Victoire afirma que pediu ao Ministério da Justiça ao menos duas vezes para deixar o país, mas não obteve resposta. Chegou a fazer um apelo ao presidente Paul Kagame para que reconsiderasse essas duas condições, por questão humanitária, devido ao estado de saúde do marido, mas foi ignorada. 

A opositora Victoire Ingaribe, em sua casa em Kigali, em junho de 2022. Na parede uma imagem de um ex-assessor, encontrado morto.
A opositora Victoire Ingaribe, em sua casa em Kigali, em junho de 2022. Na parede uma imagem de um ex-assessor, encontrado morto. © RFI/ Vinícius Assis

A casa em que ela vive em Kigali é monitorada por espiões do governo 24 h por dia. A reportagem esteve lá, em 2022, e foi fotografada ao sair do imóvel, além de ter sido seguida por informantes do regime de Kagame que no dia a dia se infiltram entre os moto-táxis que lotam as ruas da capital. Este é o meio de transporte mais popular de Kigali. 
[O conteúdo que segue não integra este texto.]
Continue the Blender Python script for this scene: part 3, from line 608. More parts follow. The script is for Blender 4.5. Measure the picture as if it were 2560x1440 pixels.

Um embaixador estrangeiro no país contou à RFI, sob condição de anonimato, que em um recente evento, embaixadores europeus comentavam de forma muito crítica sobre o atual cenário político ruandês.

“Colegas diplomatas comentaram que imaginam que as pressões sobre Kagame irão crescer. Sobretudo pela crise sem fim na República Democrática do Congo e seu papel no apoio ao M23 (grupo armado que aterroriza o leste da RDC e, supostamente, é financiado por Kagame). Eu já acho que ele continuará a usar o ‘genocide card’, de forma habilidosa, constrangendo o Ocidente”, disse. 

Apesar da decisão desta quarta, Victoire Ingabire disse que sua determinação permanece inabalável. “Estou empenhada em continuar a luta pelo estabelecimento de uma democracia genuína em Ruanda, defendendo o respeito pelos direitos humanos e pelo Estado de direito. O caminho para a mudança está muitas vezes repleto de obstáculos, mas é através da perseverança e do esforço coletivo que podemos aspirar a uma sociedade mais justa e democrática”, afirmou.